Rae McKen’s production of A Midsummer Night’s Dream addresses its target audience directly, placing the play within a framing device set in a modern day classroom. As a group of assorted school stereotypes assembles for detention, their velvet-jacketed teacher ‘Mr Goodfellow’ enters the room and hands out copies of Dream. Faced with the initial reluctance of the group to engage, Goodfellow begins clicking his fingers, at which the students take on the roles and slip seamlessly into the play.
It’s a device that bears no relevance to the main body of the play and the classroom isn’t really referenced again in what is otherwise a very traditional take on Shakespeare’s play. Against a dappled backdrop of tall trees, and in a ‘forest’ populated by vertical poles from which fairies hang, the small company performs the text at high speed to bring in their school-friendly production at a hair over two hours. With eight actors doubling, there are a number of clunky interventions to explain certain lacunae: ‘Starveling’ fails to turn up for rehearsal, and his non-appearance at the Mechanicals’ performance prompts Snout to perform double duty as Wall and Moonshine, and the lovers are required to vacate the stage in order to return to perform Pyramus and Thisbe.

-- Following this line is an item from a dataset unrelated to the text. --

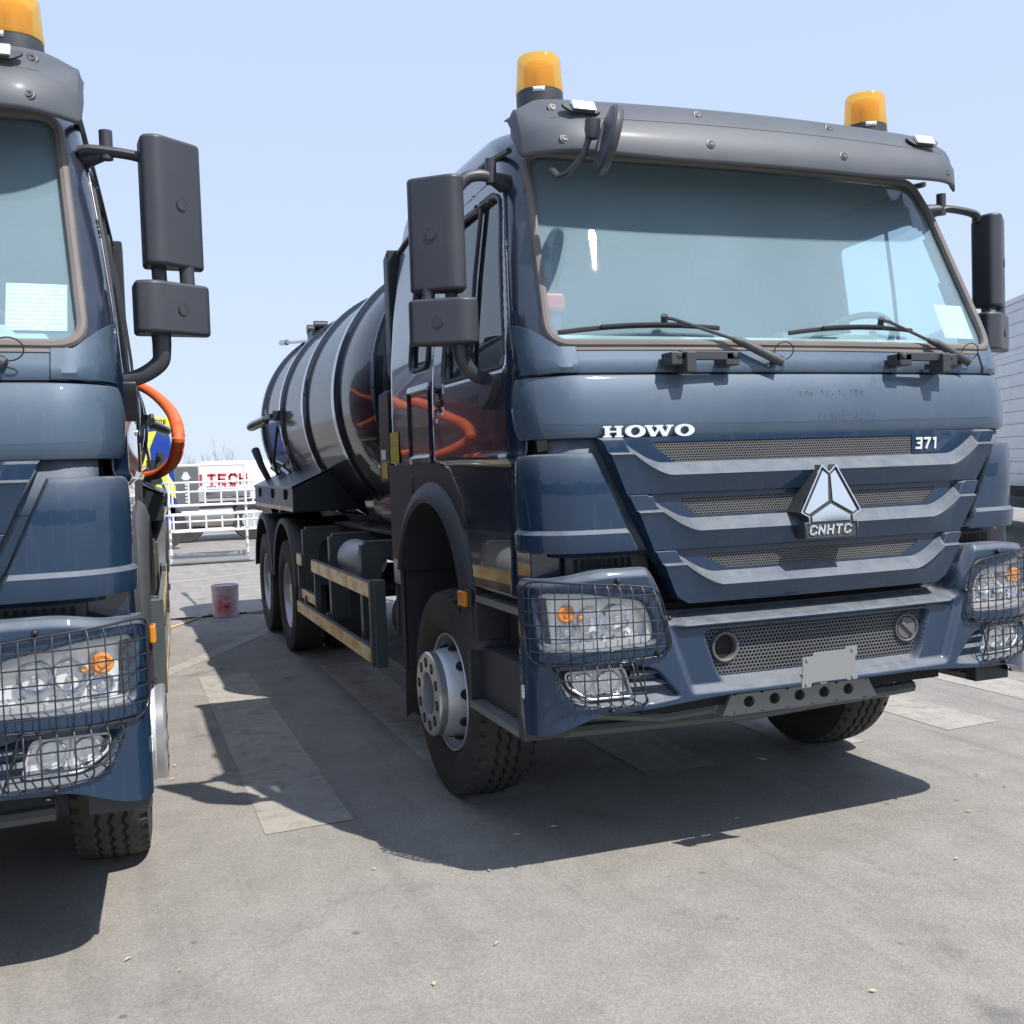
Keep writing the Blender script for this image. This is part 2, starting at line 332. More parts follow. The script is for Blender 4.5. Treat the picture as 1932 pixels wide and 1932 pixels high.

All of this does demand a high level of energy from the performers, and this is sustained throughout. Once in the forest, events move at a tremendous lick. Puck appears chatting to a pool of light, which speaks as a pre-recorded chorus of voices to stand for the fairies, and Oberon and Titania arrive without retinues, allowing the three actors to race through the establishing scenes as quickly as possible. The production’s biggest problem is the treatment throughout of the text as something to be got out of the way. This is at its worst in moments such as Titania’s reawakening where no breath is left for reaction as she sees Bottom with sober eyes for the first time. The sacrifice made in the service of pace is at the cost of subtlety, reflection and variation of tone.
What the instance on speed does allow for is more physical comedy, particularly between the four lovers. Rebecca Loudon as Helena stands out here, moving from desperate supplication (including, rather problematically, embracing Demetrius as he threatened to assault her, causing him to collapse on top of her in exasperation) to a feisty confidence as the confusions reach their peak. If the production can be seen to have a unifying theme, it is of the importance of growing up, but the main action revels in its childishness, whether Hermia wrapping herself around Lysander’s legs until she slides gracelessly down to his feet, or Demetrius and Lysander squeezing their cheeks together as they march out to duel. There is little in the way of originality in these slapstick scenes, but the energetic physicality does at least amplify the frenetic confusion.
There is more invention in the presentation of the Mechanicals, with Loudon again excelling as a hyperactive Quince attempting to direct their interlude. Here, the childish humour fits better as characters talk over one another or as Bottom repeatedly and accidentally barges his fellows out of the way. Lots of points of interest are set up: Quince and Snout bristle with sexual tension, Snug gives a comically diffident performance, and Flute, initially shambling in hoodie and tracksuit trousers, turns up for the final scene in full drag including death-defying heels. Their ‘Pyramus and Thisbe’ takes up the whole stage, with Theseus and Hippolyta descending into the audience, and the company rattling through the jokes with an earnest desire to please.
Quite why the company chose their particular framing device remains unclear, and the magical manipulation of his actors places ‘Mr Goodfellow’ in a rather odd position, an inspirational teacher who appears to be teaching his children nothing but using them as puppets. Perhaps most disappointingly, this is a Dream that seems to have almost no interest in the play itself, throwing away the language and the tensions of the forest in favour of a breakneck romp through the more obvious comic set pieces and easy jokes. If this play is, as the framing device suggests, to be positioned as an educational or even redemptive piece, then it needs to have much more to offer.